December 2, 2014 / 7:45 AM / 3 years ago

Aviva agrees to terms of $8.8 billion Friends takeover

Pedestrians walk past an Aviva logo outside the company's head office in the city of London March 5, 2009. REUTERS/Stephen Hird

LONDON (Reuters) - British insurer Aviva (AV.L) agreed terms on Tuesday for a 5.6 billion pound ($8.8 billion) all-share takeover of rival Friends Life FLG.L, responding to pressures caused by pension industry reform.

Pension providers are rushing to revise their product ranges after the government in March surprisingly removed obligations for people to buy an annuity, or income for life, at retirement, hurting sales.

Aviva said the merger creates a market leader with 16 million life insurance customers. It is expected to generate 600 million pounds in excess cash flow a year and about 225 million pounds in annual cost savings by the end of 2017.

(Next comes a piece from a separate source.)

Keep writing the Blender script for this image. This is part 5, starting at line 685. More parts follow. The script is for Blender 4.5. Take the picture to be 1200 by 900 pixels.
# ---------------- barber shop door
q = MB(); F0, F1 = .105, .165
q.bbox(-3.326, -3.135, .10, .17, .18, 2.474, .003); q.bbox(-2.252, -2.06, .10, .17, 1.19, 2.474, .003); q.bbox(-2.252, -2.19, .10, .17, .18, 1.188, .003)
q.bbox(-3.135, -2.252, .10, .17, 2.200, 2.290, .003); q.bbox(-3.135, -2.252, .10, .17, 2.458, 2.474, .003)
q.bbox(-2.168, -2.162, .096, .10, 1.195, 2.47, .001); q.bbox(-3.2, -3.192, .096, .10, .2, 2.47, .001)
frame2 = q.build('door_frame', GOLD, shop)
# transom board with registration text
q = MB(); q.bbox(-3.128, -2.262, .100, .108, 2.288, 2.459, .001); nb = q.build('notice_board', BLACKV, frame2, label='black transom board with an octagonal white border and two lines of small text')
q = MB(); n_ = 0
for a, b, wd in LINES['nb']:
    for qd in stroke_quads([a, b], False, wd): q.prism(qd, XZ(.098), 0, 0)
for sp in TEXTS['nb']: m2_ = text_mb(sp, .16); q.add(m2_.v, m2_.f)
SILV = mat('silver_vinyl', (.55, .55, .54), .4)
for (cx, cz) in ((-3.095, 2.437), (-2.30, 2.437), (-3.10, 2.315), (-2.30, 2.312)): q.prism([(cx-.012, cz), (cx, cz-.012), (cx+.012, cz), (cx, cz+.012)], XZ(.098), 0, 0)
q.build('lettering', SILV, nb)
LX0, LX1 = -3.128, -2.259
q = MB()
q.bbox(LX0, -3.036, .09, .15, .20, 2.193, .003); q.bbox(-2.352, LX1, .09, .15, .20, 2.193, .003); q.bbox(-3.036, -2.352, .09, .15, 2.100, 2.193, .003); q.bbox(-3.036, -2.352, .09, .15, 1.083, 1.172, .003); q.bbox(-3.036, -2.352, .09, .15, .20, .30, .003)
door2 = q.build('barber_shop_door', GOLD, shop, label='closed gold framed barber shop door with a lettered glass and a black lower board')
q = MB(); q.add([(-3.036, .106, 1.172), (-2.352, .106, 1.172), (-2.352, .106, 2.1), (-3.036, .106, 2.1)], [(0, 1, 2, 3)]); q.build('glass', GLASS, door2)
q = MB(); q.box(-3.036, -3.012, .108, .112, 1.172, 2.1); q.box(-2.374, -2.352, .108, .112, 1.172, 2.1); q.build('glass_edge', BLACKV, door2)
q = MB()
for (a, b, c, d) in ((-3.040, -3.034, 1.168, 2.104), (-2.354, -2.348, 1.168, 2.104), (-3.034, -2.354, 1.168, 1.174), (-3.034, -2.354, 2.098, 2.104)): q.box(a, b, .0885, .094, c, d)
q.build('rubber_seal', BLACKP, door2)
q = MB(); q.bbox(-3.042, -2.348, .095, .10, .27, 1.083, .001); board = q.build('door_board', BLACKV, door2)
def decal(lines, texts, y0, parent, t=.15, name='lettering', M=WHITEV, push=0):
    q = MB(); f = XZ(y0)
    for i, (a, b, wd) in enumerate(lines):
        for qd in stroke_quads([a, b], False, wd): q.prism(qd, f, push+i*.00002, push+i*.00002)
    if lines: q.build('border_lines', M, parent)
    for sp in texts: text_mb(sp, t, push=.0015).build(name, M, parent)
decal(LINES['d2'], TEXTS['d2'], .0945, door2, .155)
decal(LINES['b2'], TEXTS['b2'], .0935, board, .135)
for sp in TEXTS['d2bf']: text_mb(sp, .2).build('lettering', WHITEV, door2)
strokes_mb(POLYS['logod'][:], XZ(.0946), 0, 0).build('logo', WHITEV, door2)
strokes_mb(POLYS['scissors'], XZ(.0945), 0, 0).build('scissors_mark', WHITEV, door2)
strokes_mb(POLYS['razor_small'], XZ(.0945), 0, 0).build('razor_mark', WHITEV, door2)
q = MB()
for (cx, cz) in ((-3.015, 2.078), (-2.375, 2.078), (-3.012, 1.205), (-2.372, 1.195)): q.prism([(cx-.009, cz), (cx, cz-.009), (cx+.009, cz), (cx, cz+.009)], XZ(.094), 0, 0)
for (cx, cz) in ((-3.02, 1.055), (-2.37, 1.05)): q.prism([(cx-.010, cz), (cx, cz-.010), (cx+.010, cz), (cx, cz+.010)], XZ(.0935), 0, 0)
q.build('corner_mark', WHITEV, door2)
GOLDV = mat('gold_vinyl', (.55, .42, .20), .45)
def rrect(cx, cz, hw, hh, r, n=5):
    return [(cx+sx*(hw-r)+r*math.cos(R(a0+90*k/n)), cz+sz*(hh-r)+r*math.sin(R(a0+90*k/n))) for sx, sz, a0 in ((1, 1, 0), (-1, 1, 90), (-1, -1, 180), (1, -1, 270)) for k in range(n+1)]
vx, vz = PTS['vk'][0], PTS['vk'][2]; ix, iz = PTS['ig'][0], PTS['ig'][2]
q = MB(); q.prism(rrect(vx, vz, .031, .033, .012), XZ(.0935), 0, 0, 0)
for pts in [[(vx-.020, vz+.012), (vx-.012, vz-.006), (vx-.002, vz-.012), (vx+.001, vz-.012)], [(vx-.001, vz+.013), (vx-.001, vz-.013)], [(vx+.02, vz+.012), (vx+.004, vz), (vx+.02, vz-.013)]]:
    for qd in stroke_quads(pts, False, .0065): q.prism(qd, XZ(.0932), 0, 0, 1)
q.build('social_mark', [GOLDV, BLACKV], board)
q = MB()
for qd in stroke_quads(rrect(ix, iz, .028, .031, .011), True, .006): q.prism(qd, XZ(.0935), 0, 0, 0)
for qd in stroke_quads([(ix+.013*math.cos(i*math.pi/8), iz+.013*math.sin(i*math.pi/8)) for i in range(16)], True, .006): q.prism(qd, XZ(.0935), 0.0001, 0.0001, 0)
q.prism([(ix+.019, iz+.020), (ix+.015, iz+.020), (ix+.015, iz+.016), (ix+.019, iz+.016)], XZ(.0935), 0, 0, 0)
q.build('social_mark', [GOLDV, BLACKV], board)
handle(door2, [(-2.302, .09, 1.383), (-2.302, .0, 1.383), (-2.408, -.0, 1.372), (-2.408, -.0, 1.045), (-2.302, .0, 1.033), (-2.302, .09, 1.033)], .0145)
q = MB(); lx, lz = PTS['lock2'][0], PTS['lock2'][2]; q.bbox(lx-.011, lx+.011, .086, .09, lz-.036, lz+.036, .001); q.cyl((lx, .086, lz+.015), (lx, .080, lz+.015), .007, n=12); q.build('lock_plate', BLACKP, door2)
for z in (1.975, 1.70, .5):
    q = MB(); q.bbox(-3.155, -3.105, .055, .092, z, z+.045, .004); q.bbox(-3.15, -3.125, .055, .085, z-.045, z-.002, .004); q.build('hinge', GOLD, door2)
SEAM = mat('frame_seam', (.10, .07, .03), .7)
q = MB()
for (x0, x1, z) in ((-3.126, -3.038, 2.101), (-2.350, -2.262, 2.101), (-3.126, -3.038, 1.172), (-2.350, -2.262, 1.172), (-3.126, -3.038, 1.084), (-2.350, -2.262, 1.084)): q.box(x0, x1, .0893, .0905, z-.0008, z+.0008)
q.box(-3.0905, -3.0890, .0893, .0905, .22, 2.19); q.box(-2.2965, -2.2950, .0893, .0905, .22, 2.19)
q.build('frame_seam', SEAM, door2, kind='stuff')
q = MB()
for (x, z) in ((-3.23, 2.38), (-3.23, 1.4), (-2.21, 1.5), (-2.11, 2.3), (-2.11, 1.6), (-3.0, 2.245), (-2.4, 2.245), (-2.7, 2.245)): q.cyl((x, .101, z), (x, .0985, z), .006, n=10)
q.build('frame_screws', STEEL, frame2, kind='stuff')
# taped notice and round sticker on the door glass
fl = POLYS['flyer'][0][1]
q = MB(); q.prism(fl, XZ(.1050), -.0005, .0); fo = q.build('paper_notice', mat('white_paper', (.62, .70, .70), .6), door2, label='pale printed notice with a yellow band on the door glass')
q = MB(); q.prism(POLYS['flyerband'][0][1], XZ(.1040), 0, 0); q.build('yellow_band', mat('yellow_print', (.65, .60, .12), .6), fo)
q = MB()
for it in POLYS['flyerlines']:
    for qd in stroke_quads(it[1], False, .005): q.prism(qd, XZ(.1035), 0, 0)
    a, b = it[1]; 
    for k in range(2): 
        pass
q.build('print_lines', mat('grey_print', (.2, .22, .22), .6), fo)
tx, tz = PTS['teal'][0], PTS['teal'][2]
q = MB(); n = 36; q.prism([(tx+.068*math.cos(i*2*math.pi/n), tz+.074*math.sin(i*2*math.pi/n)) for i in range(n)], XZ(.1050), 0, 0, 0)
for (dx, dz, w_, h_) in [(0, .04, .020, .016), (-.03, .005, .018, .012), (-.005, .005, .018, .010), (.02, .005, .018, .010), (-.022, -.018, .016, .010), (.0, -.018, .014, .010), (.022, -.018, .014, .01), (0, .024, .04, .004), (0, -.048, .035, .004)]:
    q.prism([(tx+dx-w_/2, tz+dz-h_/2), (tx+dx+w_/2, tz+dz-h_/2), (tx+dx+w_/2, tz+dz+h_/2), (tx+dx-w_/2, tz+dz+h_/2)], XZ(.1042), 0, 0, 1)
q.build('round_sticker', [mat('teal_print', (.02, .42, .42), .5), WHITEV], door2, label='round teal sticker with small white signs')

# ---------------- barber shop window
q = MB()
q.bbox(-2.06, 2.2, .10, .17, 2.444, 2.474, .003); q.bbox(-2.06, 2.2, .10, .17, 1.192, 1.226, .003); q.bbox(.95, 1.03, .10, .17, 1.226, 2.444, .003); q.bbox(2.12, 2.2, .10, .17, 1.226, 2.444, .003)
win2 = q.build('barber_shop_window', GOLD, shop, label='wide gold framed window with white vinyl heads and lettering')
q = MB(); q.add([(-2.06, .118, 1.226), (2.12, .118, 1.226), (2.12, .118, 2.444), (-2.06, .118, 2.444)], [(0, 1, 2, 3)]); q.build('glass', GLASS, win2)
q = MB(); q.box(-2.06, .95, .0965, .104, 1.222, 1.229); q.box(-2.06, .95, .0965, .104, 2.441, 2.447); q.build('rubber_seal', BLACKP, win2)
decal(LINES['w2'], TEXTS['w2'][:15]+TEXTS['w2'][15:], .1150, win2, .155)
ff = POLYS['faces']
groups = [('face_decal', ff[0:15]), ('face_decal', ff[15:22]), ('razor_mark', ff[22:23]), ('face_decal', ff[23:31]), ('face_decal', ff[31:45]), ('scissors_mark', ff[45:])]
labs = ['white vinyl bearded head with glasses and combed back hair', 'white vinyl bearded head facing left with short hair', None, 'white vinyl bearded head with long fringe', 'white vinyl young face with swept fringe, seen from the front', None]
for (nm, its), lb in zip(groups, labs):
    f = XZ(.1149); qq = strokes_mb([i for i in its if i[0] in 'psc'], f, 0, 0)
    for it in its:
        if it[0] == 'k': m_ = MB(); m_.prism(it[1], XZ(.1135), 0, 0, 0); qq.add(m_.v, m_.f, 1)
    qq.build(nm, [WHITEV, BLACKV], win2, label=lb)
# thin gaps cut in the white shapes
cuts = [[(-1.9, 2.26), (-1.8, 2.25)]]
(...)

Andy Briggs, current group chief executive of Friends Life, will become CEO of Aviva UK Life, with Mark Wilson continuing as CEO of the enlarged Aviva Group.

Briggs told reporters that the two businesses worked well together. Friends Life’s corporate pension business is skewed to larger firms, while Aviva focused on smaller ones, alleviating any concerns about a reduction in competition.

“There’s a very good complementary fit,” he said.

After the changes announced by the government in March, insurers have focused on alternative products such as pensions drawdown which allow savers more freedom over the amount of money they withdraw each year, or “bulk annuites” - taking on the risk of company defined benefit pension schemes.

WILSON‘S STRATEGY

Wilson said there would likely be job losses among the combined staff of more than 15,000 and savings from office moves but would not give any specific details. Analysts have speculated that Friends Life would close its London office.

The deal is a significant step for Wilson, who was hired as CEO of general and life insurer Aviva from Asian rival AIA (1299.HK) two years ago. He has pushed through a restructuring, selling off businesses and cutting costs.

Analysts said the cost savings from the Aviva/Friends Life combination were higher than expected but would take several years to be achieved.

The merger has the backing of Clive Cowdery, who founded Friends Life in 2008 when it was known as Resolution. Aviva is the product of a 2000 merger between CGU and Norwich Union.

Holders of Friends Life shares will receive 0.74 new Aviva shares, valuing the company at 5.6 billion pounds, unchanged from last month’s initial announcement.

Aviva shares fell after last month’s announcement due to uncertainties over the savings numbers.

They were up 2.7 percent at 513 pence at 1035 GMT, while Friends Life was up 4.8 percent at 384.1 pence. The deal values Friends Life shares at 394 pence, based on the closing price on Nov 20.

Credit Suisse analysts said they were neutral on the deal.

“While it accelerates near-term cash generation and thus dividend recovery, it raises longer-term questions about growth once initial synergies are extracted,” they said.

Friends Life shareholders will also receive a second interim dividend of 24.1 pence per share. Aviva plans to pay a final dividend of 12.25 pence for 2014, up 30 percent on last year.

Morgan Stanley, JPMorgan Cazenove and Robey Warshaw advised Aviva. Friends Life was advised by Barclays, Goldman Sachs and RBC Capital Markets.